Voilà donc un amour d’intelligence, un amour de rêve et de folie, qui succède dans son cœur à l’amour tout naïf et tout humain de Marguerite. Un philosophe, un savant épris d’une ombre, ce n’est point une idée nouvelle ; mais le succès d’une telle passion s’explique difficilement sans tomber dans l’absurde, dont l’auteur a su toujours se garantir jusqu’ici. D’ailleurs, la légende de son héros le guidait sans cesse dans cette partie de l’ouvrage ; il lui suffisait donc, pour la mettre en scène, de profiter des hypothèses surnaturelles déjà admises par lui. Cette fois, il ne s’agit plus d’attirer des fantômes dans notre monde ou de tirer de l’abîme deux ombres pour amuser l’empereur et sa cour. Ce n’est plus une course furtive à travers l’espace et à travers les siècles. Il faut aller poser le pied solidement sur le monde ancien, pénétrer dans le monde des fantômes, prendre part à sa vie pour quelque temps, et trouver les moyens de lui ravir l’ombre d’Hélène, pour la faire vivre matériellement dans notre atmosphère. Ce sera là presque la descente d’Orphée ; car il faut remarquer que Gœthe n’admet guère d’idées qui n’aient pas une base dans la poésie classique, si neuves que soient, d’ailleurs, sa forme et sa pensée de détail.

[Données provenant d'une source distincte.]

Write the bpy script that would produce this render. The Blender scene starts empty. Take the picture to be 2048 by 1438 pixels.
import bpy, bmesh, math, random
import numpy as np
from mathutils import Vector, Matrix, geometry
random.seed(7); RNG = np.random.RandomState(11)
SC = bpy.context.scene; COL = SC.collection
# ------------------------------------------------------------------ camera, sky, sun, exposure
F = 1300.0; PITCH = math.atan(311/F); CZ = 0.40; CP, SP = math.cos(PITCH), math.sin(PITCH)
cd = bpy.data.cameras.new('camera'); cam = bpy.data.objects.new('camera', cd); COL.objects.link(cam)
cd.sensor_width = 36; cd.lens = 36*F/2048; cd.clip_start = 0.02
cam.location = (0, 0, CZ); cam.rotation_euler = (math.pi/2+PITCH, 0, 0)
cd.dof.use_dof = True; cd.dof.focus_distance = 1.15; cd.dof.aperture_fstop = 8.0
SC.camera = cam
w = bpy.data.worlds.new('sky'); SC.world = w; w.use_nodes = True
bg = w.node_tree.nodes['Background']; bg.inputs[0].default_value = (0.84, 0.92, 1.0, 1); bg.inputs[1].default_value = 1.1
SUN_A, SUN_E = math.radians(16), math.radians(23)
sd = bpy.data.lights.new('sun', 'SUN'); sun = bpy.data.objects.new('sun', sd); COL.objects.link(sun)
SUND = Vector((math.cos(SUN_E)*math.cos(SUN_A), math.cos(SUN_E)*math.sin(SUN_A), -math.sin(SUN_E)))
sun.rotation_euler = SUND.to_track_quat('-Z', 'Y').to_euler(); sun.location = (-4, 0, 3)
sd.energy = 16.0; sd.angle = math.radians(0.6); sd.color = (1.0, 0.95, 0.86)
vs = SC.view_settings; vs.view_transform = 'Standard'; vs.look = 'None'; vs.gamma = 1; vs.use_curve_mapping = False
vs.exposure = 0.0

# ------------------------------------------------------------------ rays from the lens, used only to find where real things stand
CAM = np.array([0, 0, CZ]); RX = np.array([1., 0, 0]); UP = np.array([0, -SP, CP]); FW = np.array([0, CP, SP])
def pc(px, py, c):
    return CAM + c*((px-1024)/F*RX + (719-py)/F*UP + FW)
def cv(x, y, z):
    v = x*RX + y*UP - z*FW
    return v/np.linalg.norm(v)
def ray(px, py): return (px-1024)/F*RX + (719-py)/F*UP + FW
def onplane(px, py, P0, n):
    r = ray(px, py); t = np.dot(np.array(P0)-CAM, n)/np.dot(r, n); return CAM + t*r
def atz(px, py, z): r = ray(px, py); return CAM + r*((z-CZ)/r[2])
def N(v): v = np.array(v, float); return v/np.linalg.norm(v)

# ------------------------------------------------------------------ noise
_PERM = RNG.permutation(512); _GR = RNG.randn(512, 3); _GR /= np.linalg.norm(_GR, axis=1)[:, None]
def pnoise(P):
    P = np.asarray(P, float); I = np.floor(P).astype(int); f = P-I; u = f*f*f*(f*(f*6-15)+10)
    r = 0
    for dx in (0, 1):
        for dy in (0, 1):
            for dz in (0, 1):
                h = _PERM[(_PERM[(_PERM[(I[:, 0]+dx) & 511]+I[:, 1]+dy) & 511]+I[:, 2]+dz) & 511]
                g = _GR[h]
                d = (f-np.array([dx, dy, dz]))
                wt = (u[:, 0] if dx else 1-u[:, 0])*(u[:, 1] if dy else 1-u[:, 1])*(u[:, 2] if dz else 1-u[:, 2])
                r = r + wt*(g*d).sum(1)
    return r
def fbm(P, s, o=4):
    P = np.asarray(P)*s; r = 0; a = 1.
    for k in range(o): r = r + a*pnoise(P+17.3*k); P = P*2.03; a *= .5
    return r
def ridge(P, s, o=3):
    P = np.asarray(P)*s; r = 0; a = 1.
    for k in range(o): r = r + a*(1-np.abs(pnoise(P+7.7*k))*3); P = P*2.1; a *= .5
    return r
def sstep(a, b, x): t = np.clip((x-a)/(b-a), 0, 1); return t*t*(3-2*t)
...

Voilà donc Faust et Méphistophélès qui s’élancent hors de l’atmosphère terrestre, plus hardis cette fois, après une première épreuve : Faust, en proie à une pensée unique, celle d’Hélène ; le diable, moins préoccupé, toujours froid, toujours railleur, mais curieux, lui, d’un monde où il n’est jamais entré. Tandis que le docteur, perdu dans l’univers antique, s’y reconnaît peu à peu avec le souvenir de ses savantes lectures ; qu’il demande Hélène au vieux centaure Chiron, à Manto la devineresse, et finit par apprendre qu’elle habite avec ses femmes l’antre de Perséphone, le mélancolique Hadès, situé dans une des cavernes de l’Olympe ; Méphistophélès s’arrête de loin en loin dans ces régions fabuleuses ; il cause avec les vieux démons du Tartare, avec les sibylles et les parques, avec les sphinx plus anciens encore. Bientôt il prend un rôle actif dans la comédie fantastique qui va se jouer autour du docteur, et revêt le costume et l’apparence symbolique de Phorkyas, la vieille intendante du palais de Ménélas.